There discovers some related issues.

  1. Naming mix-ups. nuclei_detection.inference.nuclei_detection: line 231 -- wsi_scaling_factor = wsi.metadata["downsampling"] The variable 'downsampling' comes from 'self.config.downsample' in preprocessing at preprocessing.patch_extraction.src.patch_extraction: line628-638 -- target_*_to_downsample In the same lines, there is another variable names 'self.rescaling_factor'. It seems like that rescaling_factor is a relative zoom between level-scale and target-scale, while downsample is the defination of level-scale. Actually, downsample is defined as a int, and rescaling_factor is defined as a float. So the code rescaling_factor = downsample in inference-process causes confusion .

  2. Asynchronous scaling. nuclei_detection.inference.nuclei_detection: line 233-240 -- xy_global = int(patch_size * n * wsi_scaling_factor - overlap * n) Both patch_size and overlap are used to calculate global position, but only one of them multiplied by wsi_scaling_factor(actually downsample). This will cause the prediction results to lose their meaning - they neither represent the original prediction results nor the results corresponding to the original image.

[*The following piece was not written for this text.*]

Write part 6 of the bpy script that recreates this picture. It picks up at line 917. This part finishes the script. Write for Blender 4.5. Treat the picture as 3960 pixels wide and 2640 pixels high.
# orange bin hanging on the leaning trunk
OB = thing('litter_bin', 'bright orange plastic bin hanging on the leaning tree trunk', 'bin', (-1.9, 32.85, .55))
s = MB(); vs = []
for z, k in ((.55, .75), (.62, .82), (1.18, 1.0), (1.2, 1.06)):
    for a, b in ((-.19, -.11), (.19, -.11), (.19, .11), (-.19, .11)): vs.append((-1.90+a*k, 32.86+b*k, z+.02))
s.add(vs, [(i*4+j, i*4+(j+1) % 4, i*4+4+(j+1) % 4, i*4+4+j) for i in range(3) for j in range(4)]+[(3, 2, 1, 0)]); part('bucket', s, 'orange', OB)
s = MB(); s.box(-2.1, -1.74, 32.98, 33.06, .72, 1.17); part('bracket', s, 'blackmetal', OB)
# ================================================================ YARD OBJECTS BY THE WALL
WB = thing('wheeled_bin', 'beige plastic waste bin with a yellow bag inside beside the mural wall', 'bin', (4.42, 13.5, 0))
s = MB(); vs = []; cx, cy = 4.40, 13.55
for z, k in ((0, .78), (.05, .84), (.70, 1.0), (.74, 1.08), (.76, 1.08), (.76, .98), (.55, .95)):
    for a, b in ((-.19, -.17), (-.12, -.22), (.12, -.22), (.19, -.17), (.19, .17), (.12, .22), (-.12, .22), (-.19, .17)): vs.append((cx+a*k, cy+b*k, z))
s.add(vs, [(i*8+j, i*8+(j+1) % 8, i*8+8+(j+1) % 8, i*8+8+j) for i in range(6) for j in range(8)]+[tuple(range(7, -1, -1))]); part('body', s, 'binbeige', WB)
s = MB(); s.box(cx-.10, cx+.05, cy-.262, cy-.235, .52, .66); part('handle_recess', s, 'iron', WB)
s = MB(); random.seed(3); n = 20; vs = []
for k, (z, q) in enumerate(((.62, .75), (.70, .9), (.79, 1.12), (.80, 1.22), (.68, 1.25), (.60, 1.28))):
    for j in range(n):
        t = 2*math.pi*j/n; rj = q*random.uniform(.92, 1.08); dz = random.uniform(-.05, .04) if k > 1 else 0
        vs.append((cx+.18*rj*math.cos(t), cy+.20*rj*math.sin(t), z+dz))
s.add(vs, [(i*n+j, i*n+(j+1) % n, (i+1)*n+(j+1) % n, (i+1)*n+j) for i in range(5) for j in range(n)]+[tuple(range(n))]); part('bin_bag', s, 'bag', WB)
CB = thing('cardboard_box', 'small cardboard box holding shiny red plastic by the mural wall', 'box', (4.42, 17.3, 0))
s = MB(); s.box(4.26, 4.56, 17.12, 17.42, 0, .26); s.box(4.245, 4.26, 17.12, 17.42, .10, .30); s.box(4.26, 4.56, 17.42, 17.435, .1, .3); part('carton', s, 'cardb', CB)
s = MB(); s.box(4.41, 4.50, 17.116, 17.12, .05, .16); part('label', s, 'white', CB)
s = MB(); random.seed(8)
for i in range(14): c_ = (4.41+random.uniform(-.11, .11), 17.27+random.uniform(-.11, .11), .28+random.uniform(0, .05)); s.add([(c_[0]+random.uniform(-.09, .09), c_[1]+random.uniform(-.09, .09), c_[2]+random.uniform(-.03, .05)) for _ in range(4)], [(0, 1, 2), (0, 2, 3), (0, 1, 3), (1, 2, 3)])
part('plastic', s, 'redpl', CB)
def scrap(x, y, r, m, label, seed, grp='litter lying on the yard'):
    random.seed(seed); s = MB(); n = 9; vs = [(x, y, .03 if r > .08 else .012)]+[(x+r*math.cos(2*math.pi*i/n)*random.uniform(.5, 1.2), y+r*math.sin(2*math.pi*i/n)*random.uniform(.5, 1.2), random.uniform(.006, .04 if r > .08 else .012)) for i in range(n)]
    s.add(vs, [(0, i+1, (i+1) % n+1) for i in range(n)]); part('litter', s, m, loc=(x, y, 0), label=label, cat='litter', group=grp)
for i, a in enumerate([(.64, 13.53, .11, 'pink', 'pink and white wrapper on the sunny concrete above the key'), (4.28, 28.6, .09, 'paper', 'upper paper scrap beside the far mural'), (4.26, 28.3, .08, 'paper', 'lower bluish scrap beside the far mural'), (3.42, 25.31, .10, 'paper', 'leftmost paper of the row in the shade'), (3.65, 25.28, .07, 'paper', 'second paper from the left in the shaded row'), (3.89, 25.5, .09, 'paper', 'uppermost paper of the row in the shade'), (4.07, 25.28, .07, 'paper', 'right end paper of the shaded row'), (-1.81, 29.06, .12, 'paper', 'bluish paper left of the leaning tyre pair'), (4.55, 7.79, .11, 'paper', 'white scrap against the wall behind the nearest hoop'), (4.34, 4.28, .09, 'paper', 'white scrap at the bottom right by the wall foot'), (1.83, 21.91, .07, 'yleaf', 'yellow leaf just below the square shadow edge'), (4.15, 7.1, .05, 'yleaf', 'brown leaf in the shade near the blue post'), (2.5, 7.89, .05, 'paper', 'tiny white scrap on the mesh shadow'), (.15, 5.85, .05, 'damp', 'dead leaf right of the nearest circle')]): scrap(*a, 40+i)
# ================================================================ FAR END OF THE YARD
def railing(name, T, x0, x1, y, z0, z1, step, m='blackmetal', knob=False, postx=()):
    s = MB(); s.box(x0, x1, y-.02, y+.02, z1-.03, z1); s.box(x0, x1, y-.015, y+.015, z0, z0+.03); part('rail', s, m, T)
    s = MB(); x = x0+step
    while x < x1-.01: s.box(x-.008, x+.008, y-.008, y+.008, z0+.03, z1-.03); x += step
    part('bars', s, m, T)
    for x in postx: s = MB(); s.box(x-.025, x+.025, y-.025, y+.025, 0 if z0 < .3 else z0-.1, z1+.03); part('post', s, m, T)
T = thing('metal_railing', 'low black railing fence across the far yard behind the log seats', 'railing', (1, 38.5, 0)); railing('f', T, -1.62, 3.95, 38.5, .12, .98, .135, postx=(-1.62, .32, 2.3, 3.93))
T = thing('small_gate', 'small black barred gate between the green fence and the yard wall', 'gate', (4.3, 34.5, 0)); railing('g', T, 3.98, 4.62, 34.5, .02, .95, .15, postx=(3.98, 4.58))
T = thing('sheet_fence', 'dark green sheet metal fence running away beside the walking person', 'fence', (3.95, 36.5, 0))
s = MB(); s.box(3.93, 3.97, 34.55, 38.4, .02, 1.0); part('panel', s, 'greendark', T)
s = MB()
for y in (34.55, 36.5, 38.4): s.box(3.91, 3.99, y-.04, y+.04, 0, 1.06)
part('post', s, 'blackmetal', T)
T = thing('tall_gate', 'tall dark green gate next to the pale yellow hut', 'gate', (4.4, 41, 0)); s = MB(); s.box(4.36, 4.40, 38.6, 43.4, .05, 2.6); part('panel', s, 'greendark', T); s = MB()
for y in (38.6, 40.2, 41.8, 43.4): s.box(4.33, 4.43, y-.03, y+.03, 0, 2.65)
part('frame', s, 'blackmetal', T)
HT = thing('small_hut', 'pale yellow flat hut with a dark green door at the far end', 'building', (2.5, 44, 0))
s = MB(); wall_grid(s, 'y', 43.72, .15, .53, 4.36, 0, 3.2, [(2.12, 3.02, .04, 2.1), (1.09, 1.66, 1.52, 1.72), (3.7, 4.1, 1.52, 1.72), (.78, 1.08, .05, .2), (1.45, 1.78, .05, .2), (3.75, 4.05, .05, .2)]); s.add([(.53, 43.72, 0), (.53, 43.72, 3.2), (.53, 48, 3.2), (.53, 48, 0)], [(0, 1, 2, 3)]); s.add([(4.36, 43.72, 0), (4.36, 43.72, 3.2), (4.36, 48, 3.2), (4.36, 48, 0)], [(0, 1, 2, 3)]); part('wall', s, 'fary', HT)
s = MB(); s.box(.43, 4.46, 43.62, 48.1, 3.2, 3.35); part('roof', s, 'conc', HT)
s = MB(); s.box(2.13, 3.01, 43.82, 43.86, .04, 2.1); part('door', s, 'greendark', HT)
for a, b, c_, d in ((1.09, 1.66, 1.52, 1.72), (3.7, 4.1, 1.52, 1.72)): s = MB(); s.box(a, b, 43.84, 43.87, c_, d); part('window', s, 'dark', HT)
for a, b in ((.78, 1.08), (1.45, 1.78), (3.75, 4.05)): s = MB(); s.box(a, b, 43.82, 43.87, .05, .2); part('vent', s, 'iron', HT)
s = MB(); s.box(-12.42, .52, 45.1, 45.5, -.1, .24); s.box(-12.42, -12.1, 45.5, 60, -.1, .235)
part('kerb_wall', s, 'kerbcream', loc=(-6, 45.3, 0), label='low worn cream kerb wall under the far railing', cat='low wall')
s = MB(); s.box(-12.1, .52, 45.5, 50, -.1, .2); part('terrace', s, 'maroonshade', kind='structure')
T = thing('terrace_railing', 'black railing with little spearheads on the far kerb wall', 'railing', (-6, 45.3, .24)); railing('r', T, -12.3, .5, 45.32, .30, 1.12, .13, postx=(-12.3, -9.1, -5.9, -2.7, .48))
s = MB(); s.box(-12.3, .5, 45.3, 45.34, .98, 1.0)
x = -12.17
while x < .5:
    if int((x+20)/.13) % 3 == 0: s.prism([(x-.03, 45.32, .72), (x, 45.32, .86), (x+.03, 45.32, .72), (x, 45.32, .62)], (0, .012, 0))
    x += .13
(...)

  3. Mistake of np.isclose preprocessing.patch_extraction.src.utils.patch_util: 167 -- is_close = np.isclose(exponent_fraction, nearest_integer, rtol=tolerance) The method np.isclose takes two params: rtol && atol. rtol means relative difference which multiplied by the target number like this: np.isclose(501, 500, rtot=0.1) # True --- 501 is 10% close to 500 atol means absolute difference like this: np.isclose(0.01, 0, atot=0.1) # True --- 0.01 is 0.1 close to 0 In this code block, the relative difference of target_mpp and base_mpp has been calculated by math.log operation, which may transform multiplication relationships into addition relationships. Observe this:

    target_mpp = 0.54
    base_mpp = 0.5
    # target_mpp / base_mpp = 1.08
    exponent_fraction = log2(target_mpp / base_mpp) # = 0.111
    nearest_integer = round(exponent_fraction) # = 0
    # guess what? 
    # 0 times anything is 0
    is_close = np.isclose(exponent_fraction, nearest_integer, rtol=tolerance)
    # is_close will always be False

    It actually should be atol instead.

  4. Missing preprocess info in metadata preprocessing.patch_extraction.src.utils.patch_util: 86 -- patch_to_tile_size When rescaling_factor is not 1.0 (why use '==' && '!=' on float, even the float is in fact a integer? And if rescaling_factor e.q. 1.0, nothing will be different when doing the following calculations), the patch_size will be scaled by rescaling_factor and rounded up with math.ceil. But the calculation here are not reliable. I tried to fix the positions with wrong outputed and found that the correct fix process should be in different logics here: Maybe np.ceil -> np.round; Maybe rescaling -> round(rescaling, 3); Maybe base_mpp -> round(base_mpp, 3) I have no idea what happened indeed. What I know is that some unknown small errors exhibit significant problems on a full image size of 100_000 pixels. THE TRUELY PROBLEM is that the values used in the preprocessing process, such as tile_size and rescaling_factor, are not recorded in the metadata. That means I can not restore the output-coordinates to the original image.